“Rimini”—the Tragicomedy of the Italian Coast Off-Season

By Jeffrey Sipe and Nina Rodriguez

Austrian director Ulrich Seidl’s “Rimini” is billed as a comedy but for a comedy it is not exactly peppered with laughs. The comedy, instead, is steeped in so much irony that the few laughs it does provoke are likely to be as painful as they are funny.

The film tells the story of washed-up lounge singer Richie Bravo (Michael Thomas) who is spending the winter in the doldrums of an off-season resort town where he is reduced to performing for aging groups of retirees, working his magic on a number of older women who still find a thrill in bedding the once popular singer. For Bravo, the trysts are a sideline to supplement whatever fees he collects for his singing gigs.

There’s a good deal of somewhat explicit sex involving Bravo and his matrons and there has been a lot written about the unattractiveness of sex scenes involving older people. It generally adds to the depressive malaise that the film dwells on, but the subject of elderly sex was dealt with as far back as 1997 by Jonathan Nossiter in “Sunday,” which displayed far more compassion than Seidl depicts in “Rimini.”

Seidl is a confrontational filmmaker who does, indeed, weave comedy into his cinematic confrontations with generally off-center characters. His 2014 documentary, “In the Basement,” explores what people really do in their basements and it goes far beyond the woodworking and carpentry that many of us remember our fathers doing years ago. And he followed up “Rimini” with “Sparta” which follows the story of Richie Bravo’s brother who, it turns out, is a pedophile.
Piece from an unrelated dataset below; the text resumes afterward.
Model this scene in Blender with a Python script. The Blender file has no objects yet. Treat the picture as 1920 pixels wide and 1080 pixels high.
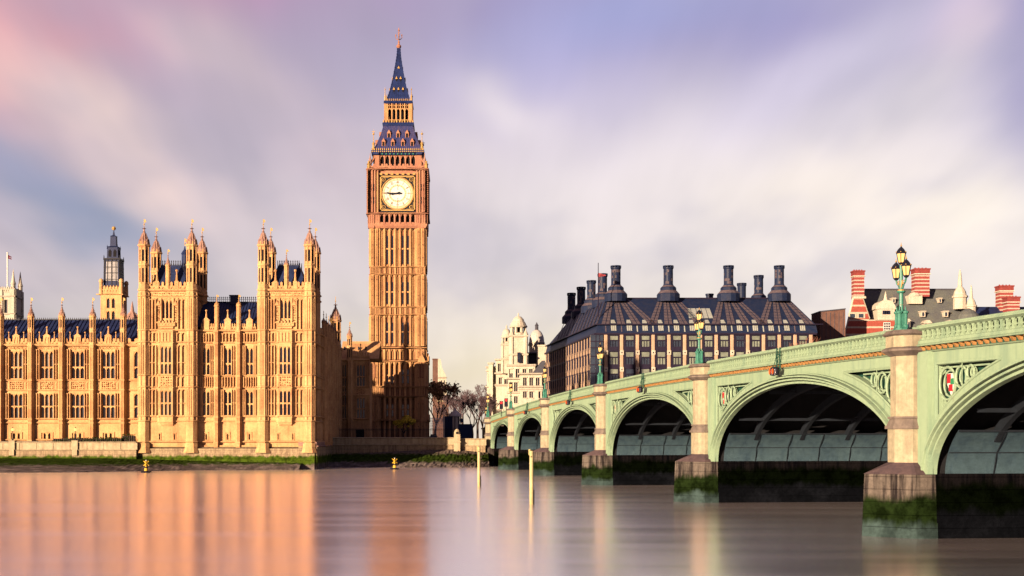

“Rimini” is full of dysfunctional characters none more than Bravo. He has managed to skate by as his career tanks scraping money from whatever source he can find. His days of getting by hook or by crook are suddenly interrupted by the arrival of Tessa, Bravo’s daughter, whom he abandoned and has not supported nearly since her birth. She has a Syrian boyfriend, is pregnant, and is now demanding the child support that he never paid—money that should have been paid to her mother.

The agony Bravo experiences as he faces his irresponsibility is palpable, and some of the movie’s best scenes are the confrontations between Bravo and Tessa. As often unlikeable as Bravo is before Tessa’s arrival, his realization of pain caused and his own failures as a father cut deep and Michael Thomas’s performances in these scenes are painfully realistic.

There is very little uplifting about “Rimini” from its characters to its visuals. Colors are so washed out that at certain points of the movie it almost seems as if it was shot in black and white. Snow blows along the seaside town, mirroring the internal lives of the characters, and Bravo’s performance among the scant winter-time vacationers appears black and white as well casting the whole endeavor into a realm that barely seems real.

In the end, Tessa gets her money and her father gets his comeuppance and a harsh slap in the face as he struggles to come to terms with a career and a personal life that has so faltered that it’s about to fall over a cliff. Having premiered at the Berlinale, “Rimini” received the main award at Gijón and reaches Mexican theaters this January. It is currently showing at the Compartimento Cinematográfico in San Miguel de Allende.